Repubblica 27.10.15
Sull’evasione braccio di ferro nel cuore dello Stato
La minoranza pd accusa Renzi di complicità con i “furbetti”
E all’opposto Alfano si vanta dei contanti a 3000 euro
di Stefano Folli
La lite intorno all’Agenzia delle Entrate è una fotografia brutta ma realistica in cui si riassumono le contraddizioni del momento e tanta retorica. Si è evocata la lotta all’evasione fiscale per insinuare che il premier Renzi la vuole annacquare, impedendo all’Agenzia di lavorare come dovrebbe. La minoranza del Pd e l’estrema sinistra di Sel sembrano aver trovato un nuovo cavallo di battaglia, dopo l’esito non trionfale della battaglia contro la riforma elettorale. Ma c’è il rischio di commettere lo stesso errore di qualche settimana fa.
Allora si diceva che l’Italicum era un attentato alla democrazia. Poi gli stessi che lanciavano questa accusa terribile e inconsueta hanno votato, tranne alcune eccezioni, la riforma al Senato, accontentandosi di un modesto compromesso. Oggi si adombra che il presidente del Consiglio favorirebbe gli evasori perché ha innalzato la soglia del contante e soprattutto perché non metterebbe l’Agenzia in condizione di adempiere ai suoi compiti. Ci sarebbe motivo per un’immediata crisi di governo, se metà di tale sospetto fosse fondato, invece si tratta di un litigio nella maggioranza, uno dei tanti in cui si manifesta il malessere di qualche settore nei confronti di Palazzo Chigi.
Finora questi sussulti non hanno mai superato la soglia di guardia, vale a dire che non si sono mai trasformati in una vera e propria pietra d’inciampo politica. C’è un abisso fra le parole (democrazia in pericolo, evasori salvati) e i fatti, ossia la tendenza a trovare accomodamenti di breve raggio. Il che non garantisce per il futuro: prima o poi il gioco può anche sfuggire di mano. In questo caso, peraltro, la vicenda è spinosa quanto lineare. I funzionari dell’Agenzia protestano per ragioni contrattuali e normative, la Consulta ha dato loro torto e tuttavia la direttrice dell’organismo li difende perché l’agitazione mette a rischio il raggiungimento degli obiettivi prefissati. I funzionari sono pochi, ma fanno pesare fino in fondo il loro ruolo cruciale. Quel che chiedono non è poca cosa, dal momento che per accontentarli nelle loro richieste si dovrebbe in sostanza aggirare la Corte.
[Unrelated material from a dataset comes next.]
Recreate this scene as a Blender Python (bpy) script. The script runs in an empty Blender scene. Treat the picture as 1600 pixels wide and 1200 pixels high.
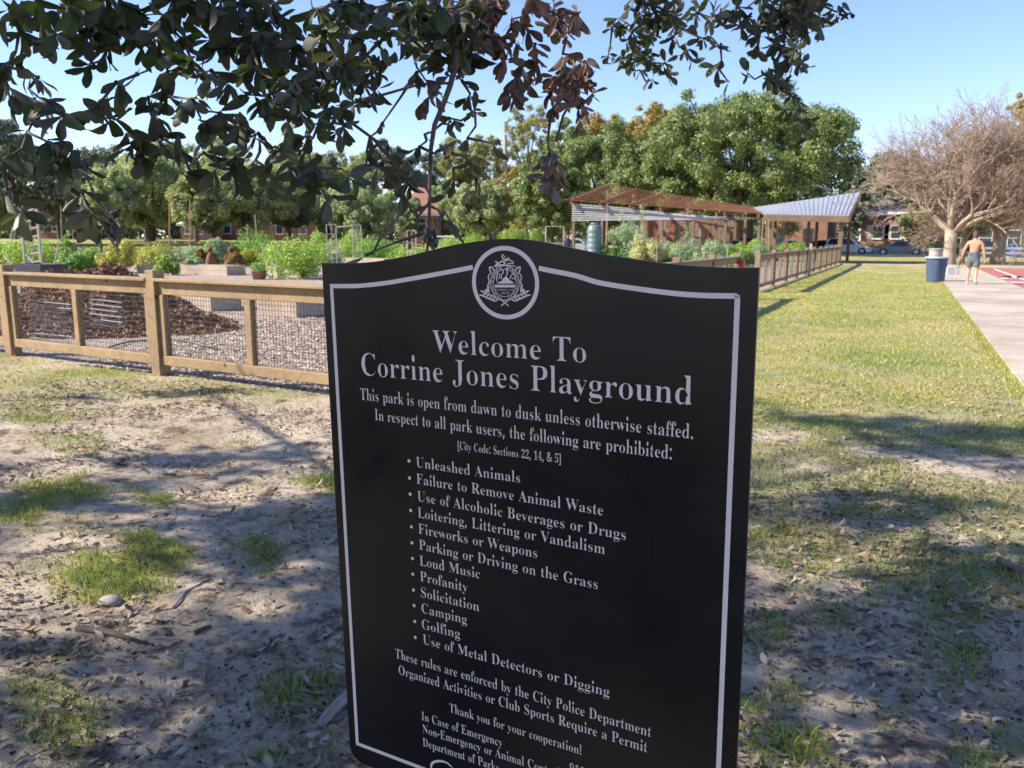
import bpy, bmesh, math, random
import numpy as np
from mathutils import Vector, Matrix

scn = bpy.context.scene
COL = scn.collection
RNG = np.random.default_rng(7)
random.seed(7)

# ------------------------------------------------------------------ camera
F = 1260.0
EYE = np.array([0.0, 0.0, 1.5])
_p = math.atan(228 / F)
_a = math.radians(25.9)
_f0 = np.array([-math.sin(_a) * math.cos(_p), math.cos(_a) * math.cos(_p), -math.sin(_p)])
_r0 = np.array([math.cos(_a), math.sin(_a), 0.0])
_u0 = np.cross(_r0, _f0)
_roll = 0.0045
FWD = _f0
RT = _r0 * math.cos(_roll) + _u0 * math.sin(_roll)
UP = _u0 * math.cos(_roll) - _r0 * math.sin(_roll)
cam_d = bpy.data.cameras.new('camera')
cam = bpy.data.objects.new('camera', cam_d)
COL.objects.link(cam)
cam.matrix_world = Matrix(((RT[0], UP[0], -FWD[0], 0), (RT[1], UP[1], -FWD[1], 0), (RT[2], UP[2], -FWD[2], 1.5), (0, 0, 0, 1)))
cam_d.sensor_width = 36.0
cam_d.lens = F / 1600 * 36
cam_d.clip_start = 0.05
cam_d.clip_end = 2000
cam_d.dof.use_dof = True
cam_d.dof.focus_distance = 1.35
cam_d.dof.aperture_fstop = 13.0
scn.camera = cam

# ------------------------------------------------------------------ light
SUN_AZ = math.radians(30)      # direction in which shadows fall, from +X towards +Y
SUN_EL = math.radians(36)
world = bpy.data.worlds.new('World')
scn.world = world
world.use_nodes = True
wn = world.node_tree
bg = wn.nodes['Background']
sky = wn.nodes.new('ShaderNodeTexSky')
sky.sky_type = 'NISHITA'
sky.sun_disc = False
sky.sun_elevation = SUN_EL
SUNV = np.array([-math.cos(SUN_AZ) * math.cos(SUN_EL), -math.sin(SUN_AZ) * math.cos(SUN_EL), math.sin(SUN_EL)])
sky.sun_rotation = math.atan2(SUNV[0], SUNV[1])
sky.air_density = 1.0
sky.dust_density = 0.1
sky.ozone_density = 5.0
tint = wn.nodes.new('ShaderNodeMix'); tint.data_type = 'RGBA'; tint.blend_type = 'MULTIPLY'
tint.inputs[0].default_value = 1.0; tint.inputs[7].default_value = (0.97, 0.86, 0.94, 1)
wn.links.new(sky.outputs[0], tint.inputs[6]); wn.links.new(tint.outputs[2], bg.inputs[0])
bg.inputs[1].default_value = 0.103
sd = bpy.data.lights.new('sun', 'SUN')
sun = bpy.data.objects.new('sun', sd)
COL.objects.link(sun)
sd.energy = 3.9
sd.angle = math.radians(0.53)
sd.color = (1.0, 0.92, 0.79)
sun.rotation_euler = Vector(SUNV).to_track_quat('Z', 'Y').to_euler()
scn.view_settings.view_transform = 'Standard'
scn.view_settings.look = 'None'
scn.view_settings.exposure = 1.4
scn.view_settings.gamma = 1.0
scn.view_settings.use_curve_mapping = False
scn.render.engine = 'CYCLES'
scn.cycles.max_bounces = 6
scn.cycles.transparent_max_bounces = 8

# ------------------------------------------------------------------ calibration helpers
def ray(px, py):
    return FWD + RT * (px - 800) / F + UP * (600 - py) / F

def G(px, py, z=0.0):
    r = ray(px, py)
    return EYE + r * ((z - 1.5) / r[2])

def D(px, py, d):
    return EYE + ray(px, py) * d

def atY(px, py, y):
    r = ray(px, py)
    return EYE + r * (y / r[1])

def atX(px, py, x):
    r = ray(px, py)
    return EYE + r * (x / r[0])

def proj(P):
    d = np.asarray(P, float) - EYE
    z = d @ FWD
    return 800 + F * (d @ RT) / z, 600 - F * (d @ UP) / z, z

def rise(x):
    t = np.clip((-np.asarray(x, float) - 42) / 55, 0, 1)
    return 1.0 * t * t * (3 - 2 * t)

# ------------------------------------------------------------------ noise
_perm = np.random.default_rng(3).random((256, 256))
def vnoise(x, y, s=1.0, o=0):
    x = np.asarray(x, float) * s + 17.3 * o + 1000; y = np.asarray(y, float) * s + 9.1 * o + 1000
    xi = np.floor(x).astype(int); yi = np.floor(y).astype(int)
    fx = x - xi; fy = y - yi
    fx = fx * fx * (3 - 2 * fx); fy = fy * fy * (3 - 2 * fy)
    a = _perm[xi % 256, yi % 256]; b = _perm[(xi + 1) % 256, yi % 256]
    c = _perm[xi % 256, (yi + 1) % 256]; d = _perm[(xi + 1) % 256, (yi + 1) % 256]
    return (a * (1 - fx) + b * fx) * (1 - fy) + (c * (1 - fx) + d * fx) * fy
def fbm(x, y, s=1.0, n=4, o=0):
    r = 0; a = 0.5; t = 0
    for i in range(n):
        r = r + a * vnoise(x, y, s * 2 ** i, o + i * 3); t += a; a *= 0.5
    return r / t

# ------------------------------------------------------------------ materials
def newmat(name):
    m = bpy.data.materials.new(name); m.use_nodes = True
    nt = m.node_tree
    b = nt.nodes['Principled BSDF']
    return m, nt, b
def N(nt, t, **kw):
    n = nt.nodes.new(t)
    for k, v in kw.items(): setattr(n, k, v)
    return n
def ramp(nt, fac, stops):
    r = N(nt, 'ShaderNodeValToRGB')
    e = r.color_ramp.elements
    e[0].position, e[0].color = stops[0][0], (*stops[0][1], 1)
    e[1].position, e[1].color = stops[-1][0], (*stops[-1][1], 1)
    for p, c in stops[1:-1]:
        k = e.new(p); k.color = (*c, 1)
    nt.links.new(fac, r.inputs[0])
    return r.outputs[0]
def noise(nt, scale, detail=5, rough=0.6, vec=None, dist=0.0):
    n = N(nt, 'ShaderNodeTexNoise')
    n.inputs['Scale'].default_value = scale; n.inputs['Detail'].default_value = detail
    n.inputs['Roughness'].default_value = rough; n.inputs['Distortion'].default_value = dist
    if vec is None:
        vec = N(nt, 'ShaderNodeNewGeometry').outputs['Position']
    nt.links.new(vec, n.inputs['Vector'])
    return n.outputs['Fac']
def bump(nt, b, h, strength=0.4, dist=0.01):
    n = N(nt, 'ShaderNodeBump'); n.inputs['Strength'].default_value = strength; n.inputs['Distance'].default_value = dist
    nt.links.new(h, n.inputs['Height']); nt.links.new(n.outputs[0], b.inputs['Normal'])
def mixc(nt, fac, a, c, mode='MIX'):
    m = N(nt, 'ShaderNodeMix', data_type='RGBA', blend_type=mode)
    for i, v in ((0, fac), (6, a), (7, c)):
        if hasattr(v, 'links') or hasattr(v, 'is_linked'): nt.links.new(v, m.inputs[i])
        elif i == 0: m.inputs[i].default_value = v
        else: m.inputs[i].default_value = (*v, 1)
    return m.outputs[2]
def simple(name, c1, c2=None, scale=4.0, rough=0.7, metal=0.0, bstr=0.2, bscale=None, bdist=0.005, spec=None, detail=6):
    m, nt, b = newmat(name)
    c2 = c2 or tuple(v * 0.75 for v in c1)
    f = noise(nt, scale, detail)
    nt.links.new(ramp(nt, f, [(0.32, c2), (0.68, c1)]), b.inputs['Base Color'])
    b.inputs['Roughness'].default_value = rough; b.inputs['Metallic'].default_value = metal
    if spec is not None: b.inputs['Specular IOR Level'].default_value = spec
    if bstr: bump(nt, b, noise(nt, bscale or scale * 6, 4), bstr, bdist)
    return m
def leafmat(name, cols, trans=0.3, rough=0.5, spec=0.4, tcol=None, back=None):
    """cols: list of colours picked per leaf"""
    m, nt, b = newmat(name)
    g = N(nt, 'ShaderNodeNewGeometry')
    rnd = g.outputs['Random Per Island']
    n = len(cols)
    col = ramp(nt, rnd, [(i / max(1, n - 1), c) for i, c in enumerate(cols)])
    if back:
        col = mixc(nt, g.outputs['Backfacing'], col, back)
    nt.links.new(col, b.inputs['Base Color'])
    b.inputs['Roughness'].default_value = rough
    b.inputs['Specular IOR Level'].default_value = spec
    if trans > 0:
        t = N(nt, 'ShaderNodeBsdfTranslucent')
        k = mixc(nt, 1.0, col, tcol or (1.6, 1.8, 0.8), 'MULTIPLY')
        nt.links.new(k, t.inputs[0])
        mx = N(nt, 'ShaderNodeMixShader'); mx.inputs[0].default_value = trans
        nt.links.new(b.outputs[0], mx.inputs[1]); nt.links.new(t.outputs[0], mx.inputs[2])
        nt.links.new(mx.outputs[0], nt.nodes['Material Output'].inputs[0])
    return m

# ------------------------------------------------------------------ mesh helpers
class MB:
    def __init__(s): s.v = []; s.f = []
    def box(s, lo, hi, M=None):
        x0, y0, z0 = lo; x1, y1, z1 = hi
        b = len(s.v)
        P = [(x0, y0, z0), (x1, y0, z0), (x1, y1, z0), (x0, y1, z0), (x0, y0, z1), (x1, y0, z1), (x1, y1, z1), (x0, y1, z1)]
        if M is not None: P = [tuple(M @ Vector(p)) for p in P]
        s.v += P
        s.f += [tuple(b + i for i in q) for q in ((0, 3, 2, 1), (4, 5, 6, 7), (0, 1, 5, 4), (1, 2, 6, 5), (2, 3, 7, 6), (3, 0, 4, 7))]
        return s
    def tube(s, pts, rad, n=6, cap=True):
        pts = [Vector(p) for p in pts]
        if not hasattr(rad, '__len__'): rad = [rad] * len(pts)
        base = len(s.v); prev = None
        for i, p in enumerate(pts):
            t = (pts[min(i + 1, len(pts) - 1)] - pts[max(i - 1, 0)])
            if t.length < 1e-9: t = Vector((0, 0, 1))
            t.normalize()
            if prev is None:
                a = t.cross(Vector((0.13, 0.31, 0.94)))
                if a.length < 0.1: a = t.cross(Vector((1, 0, 0)))
            else: a = prev - t * prev.dot(t)
            a.normalize(); prev = a; c = t.cross(a)
            for k in range(n):
                th = 2 * math.pi * k / n
                s.v.append(tuple(p + (a * math.cos(th) + c * math.sin(th)) * rad[i]))
        for i in range(len(pts) - 1):
            for k in range(n):
                k2 = (k + 1) % n
                s.f.append((base + i * n + k, base + i * n + k2, base + (i + 1) * n + k2, base + (i + 1) * n + k))
        if cap:
            s.f.append(tuple(base + k for k in range(n))[::-1])
            s.f.append(tuple(base + (len(pts) - 1) * n + k for k in range(n)))
        return s
    def lathe(s, prof, c=(0, 0, 0), n=20):
        b = len(s.v)
        for r, z in prof:
            for k in range(n):
                th = 2 * math.pi * k / n
                s.v.append((c[0] + r * math.cos(th), c[1] + r * math.sin(th), c[2] + z))
        for i in range(len(prof) - 1):
            for k in range(n):
                k2 = (k + 1) % n
                s.f.append((b + i * n + k, b + i * n + k2, b + (i + 1) * n + k2, b + (i + 1) * n + k))
        s.f.append(tuple(b + k for k in range(n))[::-1])
        s.f.append(tuple(b + (len(prof) - 1) * n + k for k in range(n)))
        return s
    def poly(s, pts, thick=None):
        b = len(s.v); s.v += [tuple(p) for p in pts]; s.f.append(tuple(range(b, b + len(pts))))
        return s
    def prism(s, pts, d):
        """closed outline extruded by vector d"""
        b = len(s.v); n = len(pts); d = np.asarray(d, float)
        s.v += [tuple(p) for p in pts] + [tuple(np.asarray(p, float) + d) for p in pts]
        s.f.append(tuple(range(b, b + n))); s.f.append(tuple(range(b + 2 * n - 1, b + n - 1, -1)))
        for i in range(n):
            j = (i + 1) % n
            s.f.append((b + i, b + n + i, b + n + j, b + j))
        return s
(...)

Il nodo che rende la vicenda meno scontata del solito è solo uno. La polemica non è nata in sede politica, dove un’intesa si trova sempre: questa volta a ribellarsi, per motivi giusti o sbagliati, è un pezzo di bu-rocrazia statale. I politici, specie gli anti-Renzi del Pd, hanno approfittato dell’occasione per scendere in campo. E all’interno del governo il sottosegretario Zanetti, rappresentante di un minuscolo partito ormai quasi inesistente (Scelta Civica, ex Monti), ha assunto una posizione intransigente nel “no” al ricatto dei funzionari. Viceversa, il ministro Padoan ha preso le distanze dal suo sottosegretario e si è affrettato a rassicurare l’Agenzia, la sua direttrice e il personale. Si preoccupa, è evidente, della possibile paralisi e del danno certo che ne verrebbe per le casse pubbliche.
Non è una bella storia perché racconta di un braccio di ferro nel cuore dello Stato. Rivela anche il corto respiro di un dibattito politico che rincorre gli eventi e nasconde la mancanza di idee dietro “slogan” di facile effetto. Ma l’aspetto più inquietante riguarda il fatto che la burocrazia non è compatta. Man mano che si accorcia la coperta della finanza pubblica, emergono i risentimenti. Le riforme non sono indolori, specie quelle che intaccano gli stipendi degli apparati. Peraltro, anche l’atteggiamento insofferente di una parte della magistratura dovrebbe insegnare qualcosa. Sono questioni di cui il presidente del Consiglio dovrà preoccuparsi al suo rientro dall’America Latina, assai più che dei nervosismi della minoranza del Pd. Semmai dovrà riflettere sulla crepa nel governo in merito alla faccenda del contante. Quando un personaggio prudente come il ministro Franceschini sottolinea il “cedimento” alle posizioni di destra del suo collega Alfano, si coglie una sottile, indiretta ma chiara critica a Renzi. E senza dubbio il buon senso indurrà il premier a chiudere qualcuno dei fronti aperti.